Comment est né Les Couleurs de la France et quelle a été votre apport dans ces près de 170 pages ?

Je me suis occupé de la partie esthétique dans les oeuvres des peintres. Sinon, l’idée est partie de l’année 1989 (le bicentenai­re de la Révolution, N.D.L.R.). Quand je voyais ce qui se passait en 1989, cela m’a donné l’idée de rendre compte de la présence forte du drapeau tricolore non pas dans la révolution mais en tant qu’emblème esthétique et politique ayant une portée universell­e.

Plus récemment, avec les attentats de Charlie Hebdo (janvier 2015), le Bataclan (13 novembre 2015), des policiers assassinés (13 juin 2016), on a ressorti les drapeaux.

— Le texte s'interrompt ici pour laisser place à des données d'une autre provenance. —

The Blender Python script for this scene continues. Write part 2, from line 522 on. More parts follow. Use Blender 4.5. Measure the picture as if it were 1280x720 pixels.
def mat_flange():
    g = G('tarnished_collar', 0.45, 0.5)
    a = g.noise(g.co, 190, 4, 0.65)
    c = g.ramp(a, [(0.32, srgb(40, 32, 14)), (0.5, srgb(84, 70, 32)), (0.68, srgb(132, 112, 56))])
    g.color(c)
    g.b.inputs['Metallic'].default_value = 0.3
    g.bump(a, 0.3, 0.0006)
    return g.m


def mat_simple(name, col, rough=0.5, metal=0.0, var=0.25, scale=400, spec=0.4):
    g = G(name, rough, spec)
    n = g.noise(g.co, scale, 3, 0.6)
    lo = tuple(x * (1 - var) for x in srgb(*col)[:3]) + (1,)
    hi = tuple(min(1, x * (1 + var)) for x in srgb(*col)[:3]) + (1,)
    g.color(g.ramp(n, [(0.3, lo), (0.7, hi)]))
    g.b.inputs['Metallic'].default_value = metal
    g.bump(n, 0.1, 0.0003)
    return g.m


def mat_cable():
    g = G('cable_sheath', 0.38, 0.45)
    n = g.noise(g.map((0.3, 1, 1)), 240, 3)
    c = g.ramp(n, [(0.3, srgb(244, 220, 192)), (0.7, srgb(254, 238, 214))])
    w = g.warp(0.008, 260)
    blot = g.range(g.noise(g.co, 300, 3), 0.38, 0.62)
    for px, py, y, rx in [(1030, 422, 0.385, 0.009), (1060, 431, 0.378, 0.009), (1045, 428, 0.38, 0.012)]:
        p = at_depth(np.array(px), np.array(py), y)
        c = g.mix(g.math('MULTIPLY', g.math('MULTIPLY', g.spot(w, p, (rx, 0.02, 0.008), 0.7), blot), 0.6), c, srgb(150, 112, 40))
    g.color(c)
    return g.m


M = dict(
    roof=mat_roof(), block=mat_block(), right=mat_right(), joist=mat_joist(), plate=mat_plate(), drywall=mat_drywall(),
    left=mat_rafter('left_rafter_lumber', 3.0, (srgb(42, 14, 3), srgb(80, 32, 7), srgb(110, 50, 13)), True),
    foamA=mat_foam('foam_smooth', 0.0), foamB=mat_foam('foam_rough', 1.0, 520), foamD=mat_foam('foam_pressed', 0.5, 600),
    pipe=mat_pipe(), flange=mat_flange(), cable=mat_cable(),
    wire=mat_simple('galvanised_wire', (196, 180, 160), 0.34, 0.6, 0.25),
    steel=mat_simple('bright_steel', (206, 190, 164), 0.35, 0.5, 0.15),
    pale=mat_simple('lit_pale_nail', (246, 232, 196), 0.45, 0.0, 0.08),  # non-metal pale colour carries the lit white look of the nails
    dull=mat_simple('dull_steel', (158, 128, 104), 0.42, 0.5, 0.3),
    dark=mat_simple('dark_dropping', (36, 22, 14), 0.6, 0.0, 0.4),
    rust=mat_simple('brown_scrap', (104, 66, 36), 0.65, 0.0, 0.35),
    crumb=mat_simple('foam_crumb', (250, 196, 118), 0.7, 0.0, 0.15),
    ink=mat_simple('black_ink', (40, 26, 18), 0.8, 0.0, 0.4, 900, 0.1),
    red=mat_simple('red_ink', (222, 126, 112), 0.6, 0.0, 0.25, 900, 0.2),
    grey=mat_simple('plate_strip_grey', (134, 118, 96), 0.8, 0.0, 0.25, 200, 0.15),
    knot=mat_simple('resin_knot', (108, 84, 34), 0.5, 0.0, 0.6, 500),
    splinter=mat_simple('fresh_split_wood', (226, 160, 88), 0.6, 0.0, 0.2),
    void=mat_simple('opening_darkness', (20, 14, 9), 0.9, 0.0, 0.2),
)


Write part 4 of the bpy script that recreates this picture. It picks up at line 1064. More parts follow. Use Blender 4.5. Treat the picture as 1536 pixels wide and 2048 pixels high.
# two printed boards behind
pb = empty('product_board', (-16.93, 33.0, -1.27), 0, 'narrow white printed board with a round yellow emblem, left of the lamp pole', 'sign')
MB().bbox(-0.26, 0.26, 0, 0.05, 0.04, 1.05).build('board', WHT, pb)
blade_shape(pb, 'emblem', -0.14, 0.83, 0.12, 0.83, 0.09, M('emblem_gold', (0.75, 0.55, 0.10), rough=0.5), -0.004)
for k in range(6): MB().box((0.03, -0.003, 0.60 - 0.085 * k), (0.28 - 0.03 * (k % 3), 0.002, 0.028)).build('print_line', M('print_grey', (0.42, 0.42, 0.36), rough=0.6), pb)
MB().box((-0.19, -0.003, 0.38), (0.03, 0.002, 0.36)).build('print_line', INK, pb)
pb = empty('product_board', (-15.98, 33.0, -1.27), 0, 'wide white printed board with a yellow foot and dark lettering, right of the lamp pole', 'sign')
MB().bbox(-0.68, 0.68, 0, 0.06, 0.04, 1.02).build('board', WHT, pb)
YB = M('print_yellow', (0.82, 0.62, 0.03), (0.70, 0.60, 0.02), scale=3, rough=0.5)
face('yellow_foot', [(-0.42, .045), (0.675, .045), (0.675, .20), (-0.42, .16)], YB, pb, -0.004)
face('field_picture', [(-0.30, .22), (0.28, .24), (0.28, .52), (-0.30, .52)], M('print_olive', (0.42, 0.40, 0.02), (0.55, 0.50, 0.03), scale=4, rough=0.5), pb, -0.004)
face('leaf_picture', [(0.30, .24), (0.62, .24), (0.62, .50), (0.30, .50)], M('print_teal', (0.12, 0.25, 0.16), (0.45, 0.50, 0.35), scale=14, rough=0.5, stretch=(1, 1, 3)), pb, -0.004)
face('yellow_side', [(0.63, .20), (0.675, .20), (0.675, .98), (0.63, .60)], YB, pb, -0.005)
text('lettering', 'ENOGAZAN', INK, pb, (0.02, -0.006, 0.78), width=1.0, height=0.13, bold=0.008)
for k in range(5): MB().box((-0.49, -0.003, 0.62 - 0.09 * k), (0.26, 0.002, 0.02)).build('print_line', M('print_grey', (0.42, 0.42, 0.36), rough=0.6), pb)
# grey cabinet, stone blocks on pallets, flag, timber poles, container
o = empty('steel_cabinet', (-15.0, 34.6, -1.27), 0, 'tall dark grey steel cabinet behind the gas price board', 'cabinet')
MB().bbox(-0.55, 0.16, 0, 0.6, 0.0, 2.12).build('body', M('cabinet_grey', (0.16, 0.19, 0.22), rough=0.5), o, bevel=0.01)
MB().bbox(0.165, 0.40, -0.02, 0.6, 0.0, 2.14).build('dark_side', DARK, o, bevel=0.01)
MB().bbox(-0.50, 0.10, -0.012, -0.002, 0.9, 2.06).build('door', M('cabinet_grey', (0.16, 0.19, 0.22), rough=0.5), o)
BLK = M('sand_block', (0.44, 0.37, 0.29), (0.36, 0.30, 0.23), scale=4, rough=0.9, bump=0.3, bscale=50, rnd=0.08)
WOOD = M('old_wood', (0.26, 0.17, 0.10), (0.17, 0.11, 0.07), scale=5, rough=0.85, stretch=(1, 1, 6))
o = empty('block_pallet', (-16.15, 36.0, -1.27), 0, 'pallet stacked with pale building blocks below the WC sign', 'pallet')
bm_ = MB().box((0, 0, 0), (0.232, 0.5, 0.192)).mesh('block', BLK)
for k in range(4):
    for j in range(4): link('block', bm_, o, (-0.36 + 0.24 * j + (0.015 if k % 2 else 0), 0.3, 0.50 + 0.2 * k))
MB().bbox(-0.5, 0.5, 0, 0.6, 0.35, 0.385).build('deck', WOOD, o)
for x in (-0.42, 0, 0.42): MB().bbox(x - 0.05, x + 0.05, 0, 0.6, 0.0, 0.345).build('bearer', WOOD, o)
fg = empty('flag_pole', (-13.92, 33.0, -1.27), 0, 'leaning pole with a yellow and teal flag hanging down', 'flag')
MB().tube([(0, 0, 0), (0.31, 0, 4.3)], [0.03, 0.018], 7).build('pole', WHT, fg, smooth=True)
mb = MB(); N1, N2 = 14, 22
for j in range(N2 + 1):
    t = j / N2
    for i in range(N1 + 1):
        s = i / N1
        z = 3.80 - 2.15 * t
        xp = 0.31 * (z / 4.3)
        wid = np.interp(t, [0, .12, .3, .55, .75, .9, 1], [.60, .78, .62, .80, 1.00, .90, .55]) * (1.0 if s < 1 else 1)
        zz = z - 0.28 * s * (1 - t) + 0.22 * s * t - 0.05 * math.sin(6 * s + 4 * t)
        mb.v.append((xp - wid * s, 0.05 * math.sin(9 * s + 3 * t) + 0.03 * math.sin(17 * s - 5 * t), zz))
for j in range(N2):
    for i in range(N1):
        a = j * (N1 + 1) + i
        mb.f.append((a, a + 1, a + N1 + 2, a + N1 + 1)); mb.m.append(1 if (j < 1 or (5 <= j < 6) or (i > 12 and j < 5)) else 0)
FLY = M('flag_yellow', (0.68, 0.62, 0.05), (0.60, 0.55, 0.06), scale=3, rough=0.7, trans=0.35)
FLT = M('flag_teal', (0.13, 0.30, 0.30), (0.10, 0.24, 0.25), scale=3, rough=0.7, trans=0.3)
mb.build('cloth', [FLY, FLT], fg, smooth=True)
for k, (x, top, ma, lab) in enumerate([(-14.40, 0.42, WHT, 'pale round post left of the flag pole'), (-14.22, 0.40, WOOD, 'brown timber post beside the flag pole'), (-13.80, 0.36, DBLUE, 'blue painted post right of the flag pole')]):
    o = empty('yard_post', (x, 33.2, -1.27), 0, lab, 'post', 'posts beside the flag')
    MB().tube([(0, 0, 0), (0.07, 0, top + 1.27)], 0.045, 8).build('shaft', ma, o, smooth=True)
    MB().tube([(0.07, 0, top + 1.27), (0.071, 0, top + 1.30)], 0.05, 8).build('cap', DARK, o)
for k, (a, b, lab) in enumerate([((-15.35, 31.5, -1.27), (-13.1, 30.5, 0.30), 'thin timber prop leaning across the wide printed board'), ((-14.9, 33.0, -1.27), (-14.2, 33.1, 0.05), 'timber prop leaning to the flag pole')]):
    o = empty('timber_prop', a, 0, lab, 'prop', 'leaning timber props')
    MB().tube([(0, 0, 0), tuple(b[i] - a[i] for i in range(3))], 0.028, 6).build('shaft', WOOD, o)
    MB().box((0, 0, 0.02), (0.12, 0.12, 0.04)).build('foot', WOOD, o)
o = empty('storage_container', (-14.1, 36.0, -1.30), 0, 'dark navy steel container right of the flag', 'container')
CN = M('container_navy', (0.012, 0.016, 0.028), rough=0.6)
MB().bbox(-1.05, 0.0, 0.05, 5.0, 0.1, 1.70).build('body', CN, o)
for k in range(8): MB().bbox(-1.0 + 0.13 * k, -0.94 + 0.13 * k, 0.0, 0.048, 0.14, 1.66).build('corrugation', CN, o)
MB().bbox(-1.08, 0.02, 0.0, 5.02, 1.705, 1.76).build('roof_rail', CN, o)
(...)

Oui, le drapeau est ressorti dans les rues. On en parle au début du livre comme un hommage ; celui des villes du monde entier après les attentats de paris. Les bâtiments, les ponts, sont aux couleurs de la France. Ici, c’est aussi le symbole du renforceme­nt de la cohésion nationale.

Mais finalement au-delà de l’aspect historique des deux couleurs avec la cocarde notamment, vous montrez que de nombreux peintres ont utilisé les couleurs de la France dans près de 160 oeuvres.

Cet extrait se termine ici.